11.7 Further assurance
Each Party to this Agreement shall at the request and expense of the other or any of them execute and do any deeds and other things reasonably necessary to carry out the provisions of this Agreement or to make it easier to enforce.
11.8 Severance
If any provision of this Agreement is prohibited by law or judged by a court to be unlawful, void or unenforceable, the provision shall, to the extent required, be severed from this Agreement and rendered ineffective as far as possible without modifying the remaining provisions of this agreement, and shall not in any way affect any other circumstances of or the validity or enforcement of this Agreement.
11.9 Announcements
No Party shall issue or make any public announcement or disclose any information regarding this agreement unless prior to such public announcement or disclosure it furnishes all the Parties with a copy of such announcement or information and obtains the approval of such persons to its terms.
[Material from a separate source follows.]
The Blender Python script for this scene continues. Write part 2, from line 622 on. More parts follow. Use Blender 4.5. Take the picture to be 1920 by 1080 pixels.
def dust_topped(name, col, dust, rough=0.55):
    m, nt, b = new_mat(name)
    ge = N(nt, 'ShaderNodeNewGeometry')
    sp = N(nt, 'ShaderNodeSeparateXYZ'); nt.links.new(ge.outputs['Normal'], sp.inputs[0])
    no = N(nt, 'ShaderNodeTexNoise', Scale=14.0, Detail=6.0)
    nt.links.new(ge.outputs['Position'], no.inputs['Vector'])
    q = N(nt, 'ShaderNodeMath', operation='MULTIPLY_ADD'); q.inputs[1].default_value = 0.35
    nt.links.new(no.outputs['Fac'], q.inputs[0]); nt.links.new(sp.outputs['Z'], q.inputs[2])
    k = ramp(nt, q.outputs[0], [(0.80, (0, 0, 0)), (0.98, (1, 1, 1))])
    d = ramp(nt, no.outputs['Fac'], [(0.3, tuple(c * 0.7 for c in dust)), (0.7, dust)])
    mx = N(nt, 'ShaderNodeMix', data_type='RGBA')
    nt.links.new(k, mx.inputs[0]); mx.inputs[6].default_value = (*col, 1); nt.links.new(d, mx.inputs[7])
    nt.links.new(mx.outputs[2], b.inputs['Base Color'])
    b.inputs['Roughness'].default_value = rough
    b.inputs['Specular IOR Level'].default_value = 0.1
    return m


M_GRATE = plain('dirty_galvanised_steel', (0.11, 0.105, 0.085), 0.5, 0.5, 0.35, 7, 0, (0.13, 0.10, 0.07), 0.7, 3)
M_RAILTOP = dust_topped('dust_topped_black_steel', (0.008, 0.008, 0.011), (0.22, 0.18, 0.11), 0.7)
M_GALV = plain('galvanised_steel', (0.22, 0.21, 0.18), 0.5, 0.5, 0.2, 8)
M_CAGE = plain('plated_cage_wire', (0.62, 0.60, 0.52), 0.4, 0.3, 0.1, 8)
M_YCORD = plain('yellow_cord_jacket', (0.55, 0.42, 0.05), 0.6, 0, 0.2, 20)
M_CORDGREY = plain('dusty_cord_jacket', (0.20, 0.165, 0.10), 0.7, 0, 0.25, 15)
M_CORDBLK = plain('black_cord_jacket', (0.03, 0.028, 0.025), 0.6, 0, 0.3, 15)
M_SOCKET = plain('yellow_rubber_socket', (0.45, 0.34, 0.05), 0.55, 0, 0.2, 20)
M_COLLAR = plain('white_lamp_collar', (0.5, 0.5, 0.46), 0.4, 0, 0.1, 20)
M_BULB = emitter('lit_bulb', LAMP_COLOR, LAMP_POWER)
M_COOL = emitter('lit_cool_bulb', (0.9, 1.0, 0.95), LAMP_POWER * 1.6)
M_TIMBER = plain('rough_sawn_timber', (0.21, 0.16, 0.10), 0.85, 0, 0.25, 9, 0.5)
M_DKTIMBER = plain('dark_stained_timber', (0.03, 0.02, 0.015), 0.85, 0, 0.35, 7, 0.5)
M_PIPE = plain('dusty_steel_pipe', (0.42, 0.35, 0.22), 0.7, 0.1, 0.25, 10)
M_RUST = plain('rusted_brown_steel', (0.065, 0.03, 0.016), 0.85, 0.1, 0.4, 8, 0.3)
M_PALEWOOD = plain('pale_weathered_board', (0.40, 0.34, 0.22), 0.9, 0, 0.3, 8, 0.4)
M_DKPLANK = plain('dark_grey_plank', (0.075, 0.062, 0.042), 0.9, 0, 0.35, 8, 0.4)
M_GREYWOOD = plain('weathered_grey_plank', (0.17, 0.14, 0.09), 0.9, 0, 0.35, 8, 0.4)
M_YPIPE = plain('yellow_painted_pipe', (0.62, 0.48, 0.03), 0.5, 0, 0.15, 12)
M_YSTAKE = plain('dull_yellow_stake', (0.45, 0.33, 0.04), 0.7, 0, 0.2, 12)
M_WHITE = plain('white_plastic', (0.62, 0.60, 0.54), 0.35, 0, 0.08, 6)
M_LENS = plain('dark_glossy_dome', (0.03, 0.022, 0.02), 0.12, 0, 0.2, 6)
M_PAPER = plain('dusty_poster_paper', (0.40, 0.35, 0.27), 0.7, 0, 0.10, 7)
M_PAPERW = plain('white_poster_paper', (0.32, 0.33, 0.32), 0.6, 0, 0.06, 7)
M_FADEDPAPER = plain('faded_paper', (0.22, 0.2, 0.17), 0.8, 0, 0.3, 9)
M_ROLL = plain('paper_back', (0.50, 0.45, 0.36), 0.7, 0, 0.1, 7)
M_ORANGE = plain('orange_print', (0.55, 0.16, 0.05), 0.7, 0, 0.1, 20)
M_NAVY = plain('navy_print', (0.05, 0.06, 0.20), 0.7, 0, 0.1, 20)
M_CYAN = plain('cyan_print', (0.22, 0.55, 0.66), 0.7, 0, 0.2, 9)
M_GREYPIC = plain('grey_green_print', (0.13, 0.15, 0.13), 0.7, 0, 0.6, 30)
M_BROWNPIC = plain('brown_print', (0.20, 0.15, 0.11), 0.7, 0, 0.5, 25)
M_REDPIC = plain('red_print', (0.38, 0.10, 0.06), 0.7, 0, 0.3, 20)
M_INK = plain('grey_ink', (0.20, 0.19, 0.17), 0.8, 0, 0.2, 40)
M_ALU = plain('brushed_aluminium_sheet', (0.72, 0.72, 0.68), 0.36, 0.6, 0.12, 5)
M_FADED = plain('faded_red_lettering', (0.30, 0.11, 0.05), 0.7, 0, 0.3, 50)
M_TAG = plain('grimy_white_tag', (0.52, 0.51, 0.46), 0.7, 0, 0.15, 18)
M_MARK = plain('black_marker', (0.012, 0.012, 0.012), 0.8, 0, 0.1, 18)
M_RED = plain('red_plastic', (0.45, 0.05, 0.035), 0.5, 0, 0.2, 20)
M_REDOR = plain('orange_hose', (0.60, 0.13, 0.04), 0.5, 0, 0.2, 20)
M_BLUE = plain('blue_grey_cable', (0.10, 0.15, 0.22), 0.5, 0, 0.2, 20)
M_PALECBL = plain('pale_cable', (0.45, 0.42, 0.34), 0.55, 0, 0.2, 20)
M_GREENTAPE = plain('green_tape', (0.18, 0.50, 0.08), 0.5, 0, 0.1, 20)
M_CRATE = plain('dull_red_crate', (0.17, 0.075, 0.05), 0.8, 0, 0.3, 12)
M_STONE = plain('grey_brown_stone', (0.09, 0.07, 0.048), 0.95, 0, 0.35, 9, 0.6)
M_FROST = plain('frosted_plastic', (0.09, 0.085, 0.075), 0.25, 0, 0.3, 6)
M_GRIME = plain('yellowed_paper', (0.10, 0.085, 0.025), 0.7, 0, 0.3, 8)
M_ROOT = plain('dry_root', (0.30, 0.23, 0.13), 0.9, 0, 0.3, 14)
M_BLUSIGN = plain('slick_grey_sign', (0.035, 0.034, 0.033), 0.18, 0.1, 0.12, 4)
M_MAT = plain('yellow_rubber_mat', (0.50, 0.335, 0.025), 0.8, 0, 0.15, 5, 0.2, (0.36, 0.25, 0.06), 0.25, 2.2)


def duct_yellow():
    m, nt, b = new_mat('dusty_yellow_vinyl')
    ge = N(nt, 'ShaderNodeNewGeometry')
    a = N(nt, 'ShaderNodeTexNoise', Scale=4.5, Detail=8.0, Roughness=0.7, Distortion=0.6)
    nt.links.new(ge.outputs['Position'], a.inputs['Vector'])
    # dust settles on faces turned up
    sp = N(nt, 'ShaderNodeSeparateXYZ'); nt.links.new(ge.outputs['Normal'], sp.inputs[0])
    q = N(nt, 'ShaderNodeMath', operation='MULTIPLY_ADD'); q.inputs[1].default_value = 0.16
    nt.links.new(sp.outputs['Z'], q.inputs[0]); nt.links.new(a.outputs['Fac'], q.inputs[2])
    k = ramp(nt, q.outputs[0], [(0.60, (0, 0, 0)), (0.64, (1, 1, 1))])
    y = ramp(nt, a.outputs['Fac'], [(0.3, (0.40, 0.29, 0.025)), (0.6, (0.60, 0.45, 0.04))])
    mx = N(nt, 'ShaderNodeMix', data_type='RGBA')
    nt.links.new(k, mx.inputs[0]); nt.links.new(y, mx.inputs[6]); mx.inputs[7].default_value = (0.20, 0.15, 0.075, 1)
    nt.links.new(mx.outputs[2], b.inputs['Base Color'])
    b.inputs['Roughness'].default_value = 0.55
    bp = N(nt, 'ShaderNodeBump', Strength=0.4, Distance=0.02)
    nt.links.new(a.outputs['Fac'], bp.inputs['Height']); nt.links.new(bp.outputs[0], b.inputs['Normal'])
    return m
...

However, no Party shall be prohibited from issuing or making any such public announcement or disclosing such information if it is necessary to do so to comply with any applicable law or the regulations of a recognised stock exchange.
11.10 Interpretation
In this Agreement unless the context otherwise requires:
11.10.1 words importing any gender include every gender;
11.10.2 words importing the singular number include the plural number and vice versa;
11.10.3 words importing persons include firms, companies and corporations and vice versa;
11.10.4 references to numbered clauses and schedules are references to the relevant clause in or schedule to this Agreement;
11.10.5 reference in any schedule to this Agreement to numbered paragraphs relate to the numbered paragraphs of that schedule;
11.10.6 any obligation on any Party not to do or omit to do anything is to include an obligation not to allow that thing to be done or omitted to be done;
11.10.7 the headings to the clauses, schedules and paragraphs of this Agreement are not to affect the interpretation;
11.10.8 any reference to an enactment includes reference to that enactment as amended or replaced from time to time and to any subordinate legislation or byelaw made under that enactment;
11.10.9 where the word ‘including’ is used in this Agreement, it shall be understood as meaning ‘including without limitation’.
11.11 Notices
11.11.1 Any notice to be given under this Agreement shall be in writing and shall be delivered by hand or sent by first class mail or commercial courier to the address of the relevant Party set out at the head of this Agreement, or such other address as that Party may from time to time notify to the other Party in accordance with this clause 11.11.
11.11.2 Notices sent as above shall be deemed to have been received if delivered by hand on signature of a delivery receipt, if delivered by first class mail three working days after the day of posting, if delivered by commercial courier on the day of delivery and on signature of a delivery receipt.
11.11.3 To prove notice was given it shall be sufficient to prove that the notice was left, or that the envelope containing the notice was properly addressed and posted,.
11.12 Law and jurisdiction
The validity, construction and performance of this Agreement shall be governed by English law and shall be subject to the exclusive jurisdiction of the English courts to which the Parties submit.
11.13 Third parties
For the purposes of the Contracts (Rights of Third Parties) Act 1999 and notwithstanding any other provision of this Agreement this Agreement is not intended to, and does not, give any person who is not a party to it any right to enforce any of its provisions.
11.14 Control and Supervision
11.14.1 The Client shall have no right to, nor shall seek to, exercise any direction, control, or supervision over the Consultant in the provision of the services. The Consultant shall endeavour to co-operate with the Client’s reasonable requests within the scope of the services, however it is acknowledged that the Consultant shall have autonomy over their working methods.
11.14.2 The Client is under no obligation to offer further contracts or services to the Consultant nor is the Consultant under obligation to accept such contracts or services if offered. The Consultant is not obliged to make its services available except for the performance of its obligations under this Agreement. Both parties agree and intend that there be no mutuality of obligations either during or following the agreement, whatsoever.
11.14.3 The Consultant is entitled to seek, apply for and accept contracts to supply goods and services to other parties during the currency of the agreement provided always that there is no material diminution in the standard of performance of the Services and provided that the Consultant does not breach any of the terms of this Agreement in so doing.

Schedule 1

Specification Document

To provide an NHS complaints consultancy service to the Client, including Quality Assurance service to ensure that final responses to complainants are of a high standard and advising investigating officers and Trust staff in relation to Regulations. This from XXX 2015 until XXX 2015. Progress reports will be provided by the Consultant upon request
The Named Consultant or agreed substitute will attend the Client’s offices when deemed necessary by the Consultant. Mileage travel will be invoiced at a rate of 0.45p per mile and parking charges will also be invoiced accordingly. Invoices will be provided weekly.